Старикашки И Kарей Бурн             February 10th.

Burns Day.

Strictly speaking this is not a gadgie walk, although two of us qualify as true gadgies and I suspect one will be a gadgette.
Regardless, on a day when we have been promised snow in the late afternoon an intrepid team of Russian speakers of various degrees from incredibly low to just like a native are going for a walk on the Carey Burn.
The walk starts at the Carey Burn bridge which is reached from Newcastle by means of that now familiar route; A1, A697, turn into Wooler, turn first left up the hill, take the right fork, ignore sign for Wooler Common and Earle, turn right for Langleeford. Go through Skirl Naked, down the hill and pull In on the grass verge on the right.
The map to use is OL16, the Cheviot Hills.
The team of eight consists of: Irina from Siberia and her husband Jeremy, Irina from Ukraine, Liz from America and her English husband John, Susan from Rowlands Gill, daughter Kate and me.
The walk starts on the car park side of the bridge on the right. If you do this walk note that the footpath is not marked on the map but it is such a popular route a sign post points the way.
The path follows the Carey Burn, as did we all, spread out and chattering on a cold cloudy day with a chilly breeze to make some people wear snoods.
At one point  there is a pretty waterfall where we stopped for a photo opportunity.
The mighty Carey Burn pours over the rocks on its way to join the Harthope Burn.
                         Don't go near the waterfall...........
                Jeremy, Irina from Siberia, Irina from Ukraine,John, Liz from America, Susan, me.
(Photo courtesy of Cake Poppins)
Shortly after this halt I pointed out the spot where we had seen a family of adders last spring. This caused people to move a little faster in spite of my protestation that they would all be tucked up in their beds.
Next stop the footbridge across the burn. I told Kate that this is where she and sister Lucy must fling my ashes when I go to that great Youth Hostel in the Sky. She said she might dump me in the wheelie bin .Kids ain't got no respect today and blah blah. (There is a footbridge marked on the map but in the wrong place, the actual structure is nearer the spot marked ford)
                                               A bridge with a view, but not troubled waters.
                             And the view from the bridge.
Having crossed the bridge we continued on the path, slightly uphill and looking down on the Broadstruther Burn which we eventually crossed by footbridge and continued to Broadstruther itself.
When I first walked in the Cheviots Broadstruther was a ruined farm but  a few years ago the building was seiously renovated and is now used as a rest home for grouse shooters in the season.The windows can be barricaded against the marauding birds and there is an endless supply of pioneer women to reload the guns.
                                             Broadstruther.
Having admired the building we turned back down the track for a short way before turning off to the right and crossing yet another footbridge over Hazelly Burn. From here we followed the markers that led   below Steely Crag and Smear Hill until we came down to the sheep pens at Carey Bridge.
                                    On the last leg, almost literally.
                        Kate demonstrates the advantages of a snood on a cold and windy day.

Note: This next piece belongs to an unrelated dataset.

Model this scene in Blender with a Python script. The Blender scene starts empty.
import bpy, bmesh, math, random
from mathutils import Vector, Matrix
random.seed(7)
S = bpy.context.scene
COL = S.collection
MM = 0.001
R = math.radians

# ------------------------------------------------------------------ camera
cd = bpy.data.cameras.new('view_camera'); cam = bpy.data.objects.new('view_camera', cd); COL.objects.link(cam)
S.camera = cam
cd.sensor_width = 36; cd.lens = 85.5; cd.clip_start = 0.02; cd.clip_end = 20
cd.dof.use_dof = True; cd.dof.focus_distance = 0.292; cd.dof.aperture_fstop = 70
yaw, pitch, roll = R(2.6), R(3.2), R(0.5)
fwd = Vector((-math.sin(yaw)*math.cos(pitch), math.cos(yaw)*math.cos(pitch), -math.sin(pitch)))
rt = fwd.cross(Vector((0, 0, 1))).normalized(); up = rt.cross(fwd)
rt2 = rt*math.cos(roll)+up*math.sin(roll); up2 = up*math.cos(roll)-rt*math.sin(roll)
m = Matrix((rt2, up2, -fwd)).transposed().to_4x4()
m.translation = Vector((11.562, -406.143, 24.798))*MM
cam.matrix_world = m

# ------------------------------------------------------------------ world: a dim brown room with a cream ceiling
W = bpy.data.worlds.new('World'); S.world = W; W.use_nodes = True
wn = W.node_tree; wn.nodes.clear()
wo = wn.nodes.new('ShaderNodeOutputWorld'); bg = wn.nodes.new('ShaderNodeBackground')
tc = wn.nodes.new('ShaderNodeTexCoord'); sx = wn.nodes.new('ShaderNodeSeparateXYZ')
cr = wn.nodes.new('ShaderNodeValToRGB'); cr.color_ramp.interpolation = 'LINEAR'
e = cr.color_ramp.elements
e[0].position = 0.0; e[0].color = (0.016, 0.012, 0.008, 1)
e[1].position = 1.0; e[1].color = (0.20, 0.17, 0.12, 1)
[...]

As we arrived back at the cars it started to snow,perfect timing. We drove in convoy to the Anglers Arms at Weldon Bridge and enjoyed an excellent pub lunch. Great pub, good beer, friendly staff, well worth a visit.
As this is not an official gadgie walk, and anyway Dave the pedometer man isn't here, there is no matrix but good old Outdoor GPS gave a distance of 5.19 miles, which was just about right.
 PS. Not a lot of wildlife. We saw a dead badger on the roadside and a live squirrel near Wooler, a distant kestrel and a dipper who is named bird of the blog
                                                      A dipper, lovely little birds that hunt in running water.